▶ What to do
Below is a listing to transcribe in full and exactly; keep the pictures out.

▶ Source excerpt
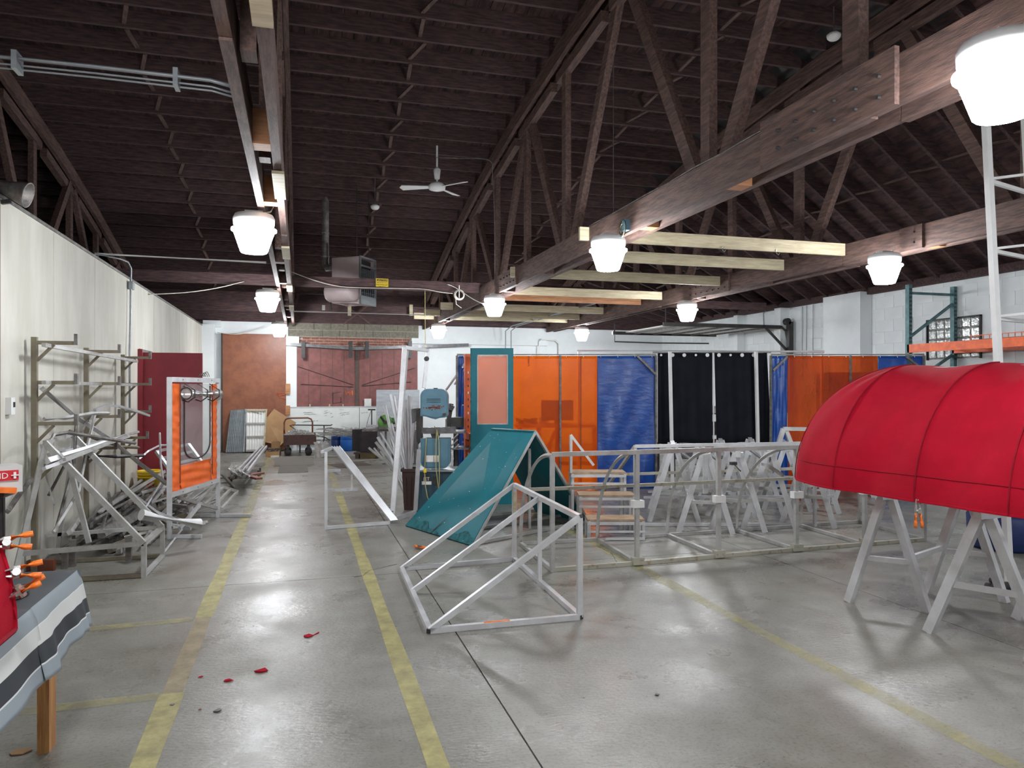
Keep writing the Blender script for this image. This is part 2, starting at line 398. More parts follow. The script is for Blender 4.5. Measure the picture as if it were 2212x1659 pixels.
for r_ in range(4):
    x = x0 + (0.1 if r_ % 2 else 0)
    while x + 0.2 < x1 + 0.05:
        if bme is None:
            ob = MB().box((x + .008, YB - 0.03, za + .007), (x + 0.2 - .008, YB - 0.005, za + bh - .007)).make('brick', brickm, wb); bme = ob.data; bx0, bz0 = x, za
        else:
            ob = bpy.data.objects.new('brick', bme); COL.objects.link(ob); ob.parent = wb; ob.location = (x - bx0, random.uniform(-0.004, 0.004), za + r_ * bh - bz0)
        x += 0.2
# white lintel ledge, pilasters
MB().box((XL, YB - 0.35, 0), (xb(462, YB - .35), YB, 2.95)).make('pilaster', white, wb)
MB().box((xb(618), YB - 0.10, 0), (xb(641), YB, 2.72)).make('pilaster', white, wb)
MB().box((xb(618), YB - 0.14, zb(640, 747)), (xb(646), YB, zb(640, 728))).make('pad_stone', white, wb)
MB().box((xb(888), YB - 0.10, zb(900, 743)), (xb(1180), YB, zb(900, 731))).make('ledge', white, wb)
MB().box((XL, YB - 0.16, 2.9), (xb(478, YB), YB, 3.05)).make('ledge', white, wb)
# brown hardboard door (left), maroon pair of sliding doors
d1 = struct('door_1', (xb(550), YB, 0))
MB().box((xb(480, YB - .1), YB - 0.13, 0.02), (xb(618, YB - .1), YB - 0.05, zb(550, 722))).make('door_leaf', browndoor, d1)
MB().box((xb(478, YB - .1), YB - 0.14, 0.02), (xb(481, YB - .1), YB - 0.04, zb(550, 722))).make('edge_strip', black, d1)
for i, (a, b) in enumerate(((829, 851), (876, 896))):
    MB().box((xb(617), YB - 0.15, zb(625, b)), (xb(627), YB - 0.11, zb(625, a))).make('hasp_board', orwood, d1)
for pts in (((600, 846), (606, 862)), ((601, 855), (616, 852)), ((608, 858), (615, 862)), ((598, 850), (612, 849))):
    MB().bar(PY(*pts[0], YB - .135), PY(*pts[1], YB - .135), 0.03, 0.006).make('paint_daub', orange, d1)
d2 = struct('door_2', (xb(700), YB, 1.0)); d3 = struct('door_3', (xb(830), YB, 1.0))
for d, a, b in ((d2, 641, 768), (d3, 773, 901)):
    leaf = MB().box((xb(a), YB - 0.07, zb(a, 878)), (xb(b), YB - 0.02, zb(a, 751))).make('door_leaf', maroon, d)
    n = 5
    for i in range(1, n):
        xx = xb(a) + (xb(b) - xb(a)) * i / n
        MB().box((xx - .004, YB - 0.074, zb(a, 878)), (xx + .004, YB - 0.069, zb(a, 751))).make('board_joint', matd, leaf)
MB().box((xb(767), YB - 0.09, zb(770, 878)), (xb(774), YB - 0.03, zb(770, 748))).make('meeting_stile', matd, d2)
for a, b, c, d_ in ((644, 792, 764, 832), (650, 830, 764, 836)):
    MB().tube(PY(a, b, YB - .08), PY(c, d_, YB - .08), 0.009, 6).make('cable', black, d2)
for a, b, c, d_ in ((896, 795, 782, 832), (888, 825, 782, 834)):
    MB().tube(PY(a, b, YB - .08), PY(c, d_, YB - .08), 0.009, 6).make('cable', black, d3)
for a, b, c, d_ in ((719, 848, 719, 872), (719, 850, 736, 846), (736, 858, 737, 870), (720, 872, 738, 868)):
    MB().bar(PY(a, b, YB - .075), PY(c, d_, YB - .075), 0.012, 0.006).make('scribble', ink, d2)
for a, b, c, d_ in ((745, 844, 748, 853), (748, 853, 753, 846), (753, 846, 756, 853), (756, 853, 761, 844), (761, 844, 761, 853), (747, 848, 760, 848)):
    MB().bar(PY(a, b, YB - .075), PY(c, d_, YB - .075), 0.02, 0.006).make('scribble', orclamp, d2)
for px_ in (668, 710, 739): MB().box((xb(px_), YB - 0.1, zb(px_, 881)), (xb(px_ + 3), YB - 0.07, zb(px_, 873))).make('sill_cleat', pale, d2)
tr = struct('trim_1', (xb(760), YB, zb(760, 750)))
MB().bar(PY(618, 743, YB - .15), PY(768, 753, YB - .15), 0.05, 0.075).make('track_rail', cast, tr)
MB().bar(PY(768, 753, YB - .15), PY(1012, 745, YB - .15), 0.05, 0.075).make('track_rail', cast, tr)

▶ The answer
Keep writing the Blender script for this image. This is part 2, starting at line 398. More parts follow. The script is for Blender 4.5. Measure the picture as if it were 2212x1659 pixels.
for r_ in range(4):
    x = x0 + (0.1 if r_ % 2 else 0)
    while x + 0.2 < x1 + 0.05:
        if bme is None:
            ob = MB().box((x + .008, YB - 0.03, za + .007), (x + 0.2 - .008, YB - 0.005, za + bh - .007)).make('brick', brickm, wb); bme = ob.data; bx0, bz0 = x, za
        else:
            ob = bpy.data.objects.new('brick', bme); COL.objects.link(ob); ob.parent = wb; ob.location = (x - bx0, random.uniform(-0.004, 0.004), za + r_ * bh - bz0)
        x += 0.2
# white lintel ledge, pilasters
MB().box((XL, YB - 0.35, 0), (xb(462, YB - .35), YB, 2.95)).make('pilaster', white, wb)
MB().box((xb(618), YB - 0.10, 0), (xb(641), YB, 2.72)).make('pilaster', white, wb)
MB().box((xb(618), YB - 0.14, zb(640, 747)), (xb(646), YB, zb(640, 728))).make('pad_stone', white, wb)
MB().box((xb(888), YB - 0.10, zb(900, 743)), (xb(1180), YB, zb(900, 731))).make('ledge', white, wb)
MB().box((XL, YB - 0.16, 2.9), (xb(478, YB), YB, 3.05)).make('ledge', white, wb)
# brown hardboard door (left), maroon pair of sliding doors
d1 = struct('door_1', (xb(550), YB, 0))
MB().box((xb(480, YB - .1), YB - 0.13, 0.02), (xb(618, YB - .1), YB - 0.05, zb(550, 722))).make('door_leaf', browndoor, d1)
MB().box((xb(478, YB - .1), YB - 0.14, 0.02), (xb(481, YB - .1), YB - 0.04, zb(550, 722))).make('edge_strip', black, d1)
for i, (a, b) in enumerate(((829, 851), (876, 896))):
    MB().box((xb(617), YB - 0.15, zb(625, b)), (xb(627), YB - 0.11, zb(625, a))).make('hasp_board', orwood, d1)
for pts in (((600, 846), (606, 862)), ((601, 855), (616, 852)), ((608, 858), (615, 862)), ((598, 850), (612, 849))):
    MB().bar(PY(*pts[0], YB - .135), PY(*pts[1], YB - .135), 0.03, 0.006).make('paint_daub', orange, d1)
d2 = struct('door_2', (xb(700), YB, 1.0)); d3 = struct('door_3', (xb(830), YB, 1.0))
for d, a, b in ((d2, 641, 768), (d3, 773, 901)):
    leaf = MB().box((xb(a), YB - 0.07, zb(a, 878)), (xb(b), YB - 0.02, zb(a, 751))).make('door_leaf', maroon, d)
    n = 5
    for i in range(1, n):
        xx = xb(a) + (xb(b) - xb(a)) * i / n
        MB().box((xx - .004, YB - 0.074, zb(a, 878)), (xx + .004, YB - 0.069, zb(a, 751))).make('board_joint', matd, leaf)
MB().box((xb(767), YB - 0.09, zb(770, 878)), (xb(774), YB - 0.03, zb(770, 748))).make('meeting_stile', matd, d2)
for a, b, c, d_ in ((644, 792, 764, 832), (650, 830, 764, 836)):
    MB().tube(PY(a, b, YB - .08), PY(c, d_, YB - .08), 0.009, 6).make('cable', black, d2)
for a, b, c, d_ in ((896, 795, 782, 832), (888, 825, 782, 834)):
    MB().tube(PY(a, b, YB - .08), PY(c, d_, YB - .08), 0.009, 6).make('cable', black, d3)
for a, b, c, d_ in ((719, 848, 719, 872), (719, 850, 736, 846), (736, 858, 737, 870), (720, 872, 738, 868)):
    MB().bar(PY(a, b, YB - .075), PY(c, d_, YB - .075), 0.012, 0.006).make('scribble', ink, d2)
for a, b, c, d_ in ((745, 844, 748, 853), (748, 853, 753, 846), (753, 846, 756, 853), (756, 853, 761, 844), (761, 844, 761, 853), (747, 848, 760, 848)):
    MB().bar(PY(a, b, YB - .075), PY(c, d_, YB - .075), 0.02, 0.006).make('scribble', orclamp, d2)
for px_ in (668, 710, 739): MB().box((xb(px_), YB - 0.1, zb(px_, 881)), (xb(px_ + 3), YB - 0.07, zb(px_, 873))).make('sill_cleat', pale, d2)
tr = struct('trim_1', (xb(760), YB, zb(760, 750)))
MB().bar(PY(618, 743, YB - .15), PY(768, 753, YB - .15), 0.05, 0.075).make('track_rail', cast, tr)
MB().bar(PY(768, 753, YB - .15), PY(1012, 745, YB - .15), 0.05, 0.075).make('track_rail', cast, tr)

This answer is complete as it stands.